E sonhos não envelhecem...

Esse último fim de semana, dei-me um privilégio: dispensei a civilização e fui me ter com os discos do Lô Borges e umas cervejas solitárias. Lá para o meio da audição, um soluço subiu-me a garganta: não importa quantas vezes eu escute a turma do Clube da Esquina, sempre me emociono. O Lô, particularmente, eu aprendi a escutar em casa, na vitrola de papai. Eu, menino, sem nem saber o porquê, estranhava o pai, escutando-o, reflexivo, calado, no meio da sala.

Com a idade, dei-me conta que, hoje, eu escuto-o na mesma posição de papai há década e meia: sentando no meio da sala, pernas cruzadas, cerveja na mão, pensamento longe, lágrima deslizando pela face. O Lô é para os que trazem a melancolia na alma; é para os que não conseguem esconder a tristeza das entranhas e nem a querem esconder.

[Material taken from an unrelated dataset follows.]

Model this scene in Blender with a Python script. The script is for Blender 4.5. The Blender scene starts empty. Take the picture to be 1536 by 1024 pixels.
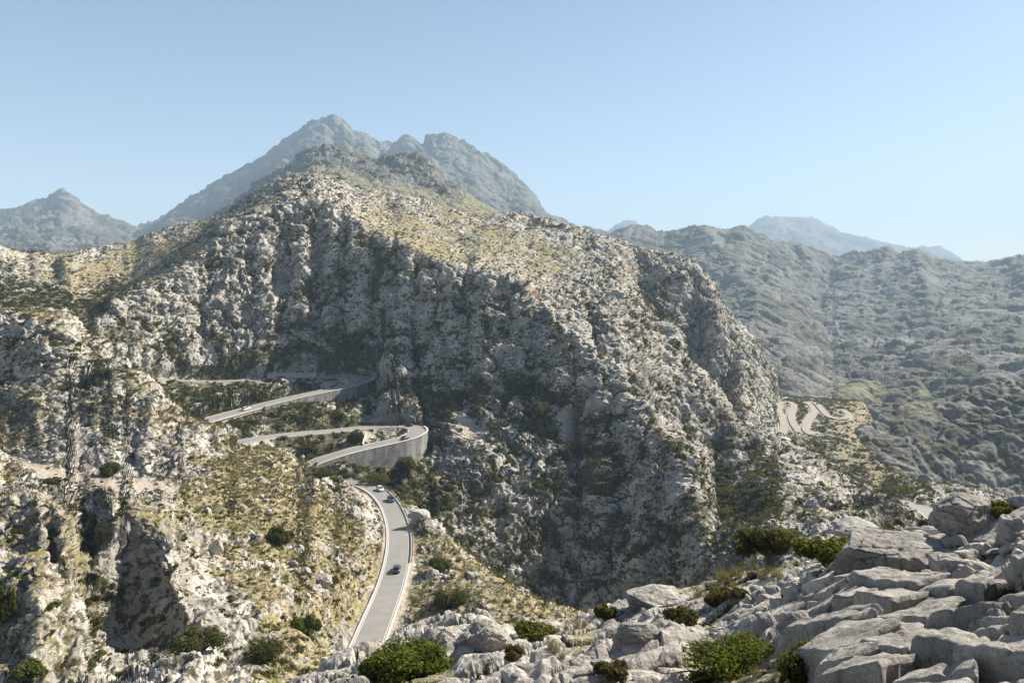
import bpy, math, random, time
import numpy as np
from concurrent.futures import ThreadPoolExecutor
from mathutils import Vector, Matrix
from mathutils.geometry import delaunay_2d_cdt
T0 = time.time()
def log(*a): print('[%.1fs]' % (time.time() - T0), *a, flush=True)
random.seed(7); RNG = np.random.default_rng(7)
scene = bpy.context.scene
COL = scene.collection
F, CX, HY = 1100.0, 768.0, 430.0          # focal length in photo pixels, centre column, horizon row
def P3(px, py, Y): return ((px - CX) / F * Y, Y, (HY - py) / F * Y)
R = math.radians

# ------------------------------------------------------------------ bookkeeping
def tag(o, label=None, cat=None, group=None, kind=None):
    if label: o['label'] = label
    if cat: o['category'] = cat
    if group: o['group'] = group
    if kind: o['kind'] = kind
    return o
def empty(name, loc, rz=0.0):
    o = bpy.data.objects.new(name, None); COL.objects.link(o)
    o.location = loc; o.rotation_euler = (0, 0, rz); o.empty_display_size = 0.3
    return o
def link(name, me, mat=None, parent=None):
    o = bpy.data.objects.new(name, me); COL.objects.link(o)
    if mat is not None and len(me.materials) == 0: me.materials.append(mat)
    if parent: o.parent = parent
    return o
def mesh_np(name, verts, faces, smooth=True, attrs=None):
    """faces: (n,4) or (n,3) int array"""
    me = bpy.data.meshes.new(name)
    verts = np.asarray(verts, np.float32); faces = np.asarray(faces, np.int32)
    k = faces.shape[1]
    me.vertices.add(len(verts)); me.vertices.foreach_set('co', verts.ravel())
    me.loops.add(faces.size); me.loops.foreach_set('vertex_index', faces.ravel())
    me.polygons.add(len(faces))
    me.polygons.foreach_set('loop_start', np.arange(0, faces.size, k, dtype=np.int32))
    me.polygons.foreach_set('loop_total', np.full(len(faces), k, np.int32))
    me.polygons.foreach_set('use_smooth', np.full(len(faces), smooth, bool))
    for n, a in (attrs or {}).items():
        at = me.attributes.new(n, 'FLOAT', 'POINT'); at.data.foreach_set('value', np.asarray(a, np.float32).ravel())
    me.update(calc_edges=True)
    return me
class MB:
    """collects polygons of one mesh"""
    def __init__(s): s.v = []; s.f = []
    def add(s, vs, fs):
        n = len(s.v); s.v += [tuple(v) for v in vs]; s.f += [tuple(i + n for i in f) for f in fs]
    def box(s, c, d, rz=0.0):
        cs, sn = math.cos(rz), math.sin(rz); vs = []
        for z in (-.5, .5):
            for x, y in ((-.5, -.5), (.5, -.5), (.5, .5), (-.5, .5)):
                X, Y = x * d[0], y * d[1]
                vs.append((c[0] + X * cs - Y * sn, c[1] + X * sn + Y * cs, c[2] + z * d[2]))
        s.add(vs, [(3, 2, 1, 0), (4, 5, 6, 7), (0, 1, 5, 4), (1, 2, 6, 5), (2, 3, 7, 6), (3, 0, 4, 7)])
    def tube(s, pts, rad, n=8):
        pts = [Vector(p) for p in pts]; rings = []
        rr = rad if isinstance(rad, (list, tuple)) else [rad] * len(pts)
        for i, p in enumerate(pts):
            t = (pts[min(i + 1, len(pts) - 1)] - pts[max(i - 1, 0)]).normalized()
            a = t.orthogonal().normalized() if i == 0 else (prev - t * prev.dot(t)).normalized()
            prev = a; b = t.cross(a)
            rings.append([p + (a * math.cos(2 * math.pi * k / n) + b * math.sin(2 * math.pi * k / n)) * rr[i] for k in range(n)])
        vs = [v for r in rings for v in r]; fs = []
        for i in range(len(pts) - 1):
            for k in range(n): fs.append((i * n + k, i * n + (k + 1) % n, (i + 1) * n + (k + 1) % n, (i + 1) * n + k))
        fs.append(tuple(range(n - 1, -1, -1))); fs.append(tuple((len(pts) - 1) * n + k for k in range(n)))
        s.add(vs, fs)
    def cyl(s, c, r, h, axis='y', n=20):
        d = {'x': Vector((1, 0, 0)), 'y': Vector((0, 1, 0)), 'z': Vector((0, 0, 1))}[axis] * (h / 2)
        s.tube([Vector(c) - d, Vector(c) + d], r, n)
    def mesh(s, name, smooth=False):
        me = bpy.data.meshes.new(name); me.from_pydata(s.v, [], s.f)
        me.polygons.foreach_set('use_smooth', np.full(len(me.polygons), smooth, bool)); me.update()
        return me
    def build(s, name, mat, parent=None, smooth=False): return link(name, s.mesh(name, smooth), mat, parent)

# ------------------------------------------------------------------ noise (numpy)
POOL = ThreadPoolExecutor(4)
def _chunks(fn, p, nout):
    n = len(p); out = [np.empty(n, np.float32) for _ in range(nout)]
    def run(a):
        b = min(a + 60000, n); r = fn(p[a:b])
        if nout == 1: out[0][a:b] = r
        else:
            for k in range(nout): out[k][a:b] = r[k]
    list(POOL.map(run, range(0, n, 60000)))
    return out[0] if nout == 1 else out
def _h(x, y, z, s):
    h = x * np.uint32(374761393) + y * np.uint32(668265263) + z * np.uint32(2246822519) + np.uint32((s * 3266489917) & 0xffffffff)
    h ^= h >> np.uint32(15); h *= np.uint32(2246822519); h ^= h >> np.uint32(13); h *= np.uint32(3266489917); h ^= h >> np.uint32(16)
    return h
_ROT = np.array([[.8, .6, 0], [-.36, .48, .8], [.48, -.64, .6]], np.float32)
def vnoise(p, seed=0):
    """value noise -1..1"""
    def f(q):
        q = q @ _ROT; i = np.floor(q); t = q - i; i = i.astype(np.int32).view(np.uint32)
        t = t * t * t * (t * (t * 6 - 15) + 10); r = 0
        for a in (0, 1):
            wx = t[:, 0] if a else 1 - t[:, 0]
            for b in (0, 1):
                wy = t[:, 1] if b else 1 - t[:, 1]
                for c in (0, 1):
                    wz = t[:, 2] if c else 1 - t[:, 2]
                    r = r + wx * wy * wz * _h(i[:, 0] + np.uint32(a), i[:, 1] + np.uint32(b), i[:, 2] + np.uint32(c), seed).astype(np.float32)
        return r * (2 / 4294967296.0) - 1
    return _chunks(f, np.ascontiguousarray(p, np.float32), 1)
def fbm(p, octs, seed=0, gain=.5, lac=2.03):
    a, s, r = 1.0, 0, 0; q = np.asarray(p, np.float32)
    for k in range(octs):
        r = r + a * vnoise(q, seed + k); s += a; a *= gain; q = (q @ _ROT.T) * lac
    return r / s
def worley(p, seed=0):
    """F1, F2, cell random"""
    def f(q):
        i = np.floor(q); t = (q - i).astype(np.float32); i = i.astype(np.int32)
        f1 = np.full(len(q), 9, np.float32); f2 = f1.copy(); idr = np.zeros(len(q), np.float32)
        for a in (-1, 0, 1):
            for b in (-1, 0, 1):
                for c in (-1, 0, 1):
                    h = _h((i[:, 0] + a).view(np.uint32), (i[:, 1] + b).view(np.uint32), (i[:, 2] + c).view(np.uint32), seed)
                    dx = a + (h & np.uint32(1023)).astype(np.float32) / 1023 - t[:, 0]
                    dy = b + ((h >> np.uint32(10)) & np.uint32(1023)).astype(np.float32) / 1023 - t[:, 1]
                    dz = c + ((h >> np.uint32(20)) & np.uint32(1023)).astype(np.float32) / 1023 - t[:, 2]
                    d = dx * dx + dy * dy + dz * dz
                    m = d < f1
                    f2 = np.where(m, f1, np.minimum(f2, d)); idr = np.where(m, (h * np.uint32(2654435761) >> np.uint32(8)).astype(np.float32) / 16777216, idr)
                    f1 = np.where(m, d, f1)
        return np.sqrt(f1), np.sqrt(f2), idr
    return _chunks(f, np.ascontiguousarray(p, np.float32), 3)
def sstep(a, b, x):
    t = np.clip((x - a) / (b - a), 0, 1); return t * t * (3 - 2 * t)
def blur(a, sig, axis):
    if sig <= 0: return a
    r = int(3 * sig + 1); k = np.exp(-.5 * (np.arange(-r, r + 1) / sig) ** 2); k /= k.sum()
    a = np.moveaxis(a, axis, 0); pad = np.concatenate([np.repeat(a[:1], r, 0), a, np.repeat(a[-1:], r, 0)], 0)
    out = np.zeros_like(a)
    for j, w in enumerate(k): out += w * pad[j:j + a.shape[0]]
    return np.moveaxis(out, 0, axis)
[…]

É incrível, mas, 15 anos depois, vejo-me como meu pai, na mesma posição, bebendo a mesma cerveja e o sentimento de quem jamais se esquecerá de olhar para trás ao primeiro passo.

sábado, 11 de outubro de 2008

Notas melancólicas - parte 21


O mundo passa por mim cada vez mais rápido e parece-me que nada, absolutamente nada, merecerá alguma lembrança no futuro longínquo. Os seres deste mundo nos chegam, cheios de som e fúria, e quando nos deixamos seduzir pela promessa de brilho infinito, eles partem tão silenciosos quanto chegaram. A única perspectiva que prevalecerá através do tempo é a do sofrimento. A perspectiva do sofrimento nos aterroriza, pois sabemos, intrinsecamente, que ela é a única probabilidade certa em nossas vidas, mesmos as mais barulhentas e furiosas.

Enquanto produzimos sons e fúrias, nossas carnes tornam-se putrefatas. Daqui a pouco tempo, mortos, nossos sons e fúrias serão homenageados com o abjeto esquecimento enquanto novos seres chegam trazendo-nos mais fúria e sons para serem, novamente, esquecidos logo em seguida.

Glória, opiniões, palavras. Tudo inútil. Tudo desprezível. Nosso desígnio é o mais banal possível; acabamos todos em uma grande cova rasa, a cova do esquecimento.

quarta-feira, 8 de outubro de 2008

O sabor da vida


Cheiro de pão fresco pela manhã, convenço-me cada vez mais, é o melhor já criado pelo homem. O pão não somente é o melhor alimento como também é o mais aromático de todos. A manhã, sem dúvida, instiga infinitamente o sabor do pão, atiçando-nos o apetite. Felizes aqueles que podem comê-los em frescos hálitos matinais, pois terão em suas bocas e narinas – já que também se come pelo olfato – o sabor da vida.

quarta-feira, 1 de outubro de 2008

Quietude

Durante algum tempo, pensei eu que a felicidade estava no isolamento. Afastar-se das multidões, dos excessos de ruídos, das emoções arrebatadoras era tudo o que eu buscava fervorosamente. Isolar-me num retiro afastado das cidades e das pessoas que a compõe, em um lugarzinho qualquer com muito verde, vento puro e grilos festeiros.

Hoje percebo que, certamente, nenhum refúgio é mais tranqüilo que a própria alma. A quietude interna é-me o lugar mais aprazível do universo; impossível cogitar ordem mais perfeita que o sossego interior.

Daí concluo que eu sou a minha própria renovação.